New Mexico’s state film adviser, Peter Dekom, must take a $90,000 pay cut if he wants to continue to advise the State Investment Council (SIC) on what film productions are worthy of no-interest loans, the Albuquerque Journal reports.
Dekom has earned $350,000 a year for part-time work analyzing applications from film productions seeking one of the state’s no-interest loans, a program that supporters say helps New Mexico lure film and TV productions — and jobs — to New Mexico. But earlier this year the agency started looking at Dekom’s salary and asking what it was getting in return.
On Tuesday the SIC offered Dekom a new contract, albeit one that is $90,000 lighter and with a requirement that he spends 30 hours a week on SIC work, the Journal reports. Before there was no work requirement.
A handful of others had applied to replace Dekom as the agency’s film adviser, but the search returned to Dekom, the Journal quotes State Investment Officer Steven Moise as saying.
That decision left some unhappy, as reflected in the 7 to 3 vote to approve the contract offer, according to the Journal.

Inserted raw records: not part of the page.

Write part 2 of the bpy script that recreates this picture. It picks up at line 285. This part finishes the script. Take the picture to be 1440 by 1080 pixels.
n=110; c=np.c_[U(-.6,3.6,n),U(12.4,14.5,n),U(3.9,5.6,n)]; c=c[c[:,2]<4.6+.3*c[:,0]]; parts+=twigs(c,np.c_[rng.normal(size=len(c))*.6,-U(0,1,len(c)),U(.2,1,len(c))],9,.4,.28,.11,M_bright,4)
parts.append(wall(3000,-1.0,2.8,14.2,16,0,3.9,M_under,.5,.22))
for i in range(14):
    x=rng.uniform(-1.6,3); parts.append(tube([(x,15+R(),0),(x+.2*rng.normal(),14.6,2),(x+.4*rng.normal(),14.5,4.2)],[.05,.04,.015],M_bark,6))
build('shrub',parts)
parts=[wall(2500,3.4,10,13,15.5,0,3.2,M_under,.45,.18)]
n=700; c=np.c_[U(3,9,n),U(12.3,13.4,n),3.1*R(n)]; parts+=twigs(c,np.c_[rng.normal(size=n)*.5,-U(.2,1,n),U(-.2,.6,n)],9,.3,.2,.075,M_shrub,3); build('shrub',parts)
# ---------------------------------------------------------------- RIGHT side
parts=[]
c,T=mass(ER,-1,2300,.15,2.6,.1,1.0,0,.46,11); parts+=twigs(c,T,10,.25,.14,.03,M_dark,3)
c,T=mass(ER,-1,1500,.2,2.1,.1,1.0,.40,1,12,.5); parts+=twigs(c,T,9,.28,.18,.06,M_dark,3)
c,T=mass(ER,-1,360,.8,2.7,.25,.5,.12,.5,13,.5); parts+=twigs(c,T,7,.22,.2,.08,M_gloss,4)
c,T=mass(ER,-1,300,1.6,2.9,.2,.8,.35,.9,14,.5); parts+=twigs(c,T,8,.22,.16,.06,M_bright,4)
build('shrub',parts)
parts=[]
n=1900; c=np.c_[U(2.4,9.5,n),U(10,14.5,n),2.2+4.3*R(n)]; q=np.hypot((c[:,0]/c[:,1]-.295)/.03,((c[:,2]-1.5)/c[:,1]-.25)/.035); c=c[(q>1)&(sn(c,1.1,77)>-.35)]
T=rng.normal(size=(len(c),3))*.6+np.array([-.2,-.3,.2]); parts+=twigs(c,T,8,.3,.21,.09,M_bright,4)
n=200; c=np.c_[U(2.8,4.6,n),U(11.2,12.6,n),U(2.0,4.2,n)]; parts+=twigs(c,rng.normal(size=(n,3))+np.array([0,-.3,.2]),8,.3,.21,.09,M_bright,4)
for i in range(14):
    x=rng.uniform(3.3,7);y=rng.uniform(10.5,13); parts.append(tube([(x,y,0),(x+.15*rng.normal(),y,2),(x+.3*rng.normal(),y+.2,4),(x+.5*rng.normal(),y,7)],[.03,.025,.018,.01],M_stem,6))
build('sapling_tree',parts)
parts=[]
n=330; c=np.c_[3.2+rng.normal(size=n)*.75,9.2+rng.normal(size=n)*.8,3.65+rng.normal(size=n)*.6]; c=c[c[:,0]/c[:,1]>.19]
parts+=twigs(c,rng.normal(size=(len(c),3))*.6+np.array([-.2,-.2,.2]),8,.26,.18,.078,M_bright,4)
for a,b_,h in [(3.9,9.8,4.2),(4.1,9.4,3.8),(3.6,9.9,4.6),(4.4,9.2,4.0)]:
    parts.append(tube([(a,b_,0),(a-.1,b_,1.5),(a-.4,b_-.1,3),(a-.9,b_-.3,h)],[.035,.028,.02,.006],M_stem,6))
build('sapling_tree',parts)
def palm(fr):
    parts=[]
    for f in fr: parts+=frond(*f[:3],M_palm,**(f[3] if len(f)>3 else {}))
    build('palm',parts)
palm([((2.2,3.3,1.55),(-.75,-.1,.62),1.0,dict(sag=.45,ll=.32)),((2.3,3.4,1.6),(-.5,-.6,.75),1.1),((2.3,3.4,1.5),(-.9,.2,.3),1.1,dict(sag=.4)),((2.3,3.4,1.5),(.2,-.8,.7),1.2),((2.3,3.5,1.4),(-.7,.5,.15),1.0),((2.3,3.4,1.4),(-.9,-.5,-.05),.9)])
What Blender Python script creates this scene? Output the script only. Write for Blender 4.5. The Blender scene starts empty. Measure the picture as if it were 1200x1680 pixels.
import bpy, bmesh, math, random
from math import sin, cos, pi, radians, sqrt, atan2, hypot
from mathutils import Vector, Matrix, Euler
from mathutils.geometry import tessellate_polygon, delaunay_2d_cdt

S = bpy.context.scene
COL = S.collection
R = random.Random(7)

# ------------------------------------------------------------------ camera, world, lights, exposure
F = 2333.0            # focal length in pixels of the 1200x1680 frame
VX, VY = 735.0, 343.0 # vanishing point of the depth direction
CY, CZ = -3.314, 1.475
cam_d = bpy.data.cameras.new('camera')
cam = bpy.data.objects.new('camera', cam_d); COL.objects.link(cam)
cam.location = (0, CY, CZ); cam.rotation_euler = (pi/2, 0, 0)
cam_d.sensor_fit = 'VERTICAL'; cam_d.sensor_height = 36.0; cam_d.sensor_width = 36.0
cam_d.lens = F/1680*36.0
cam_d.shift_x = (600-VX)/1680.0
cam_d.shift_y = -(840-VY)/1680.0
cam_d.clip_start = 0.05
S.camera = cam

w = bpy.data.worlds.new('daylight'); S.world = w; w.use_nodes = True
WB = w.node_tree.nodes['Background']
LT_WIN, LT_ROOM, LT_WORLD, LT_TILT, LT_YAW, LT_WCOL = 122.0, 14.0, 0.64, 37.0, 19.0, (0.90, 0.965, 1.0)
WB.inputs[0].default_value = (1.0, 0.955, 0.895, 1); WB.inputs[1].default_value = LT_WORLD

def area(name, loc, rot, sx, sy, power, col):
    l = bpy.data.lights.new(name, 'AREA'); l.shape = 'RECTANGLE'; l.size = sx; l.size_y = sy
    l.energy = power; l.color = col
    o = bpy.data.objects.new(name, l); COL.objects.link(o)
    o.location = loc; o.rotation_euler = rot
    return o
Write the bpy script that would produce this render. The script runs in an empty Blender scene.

“Why do we need someone to help us lose money?” the paper quotes SIC member and former legislator Leonard Lee Rawson as saying. “We’re paying a lot of money and not, in my mind, getting a lot of performance for the state.”
Critics have complained that the no-interest loan program doesn’t really help New Mexico. But supporters say it helps brings jobs to New Mexico.
As of May, New Mexico had given no-interest loans totaling $273 million to 26 projects since 2003, according to a chart on the SIC Web site. The loans have varied from the $15 million given to the Denzel Washington film Book of Eli to $1.7 million given to the more obscure to Cruel World (aka The Experiment).
While defenders say the loan program helps attract jobs, there have been missteps. Bordertown, a Jennifer Lopez film, initially defaulted on a $2.35 million loan, an action that converted the loan into a interest-bearing loan, which was paid back in full, Witt said.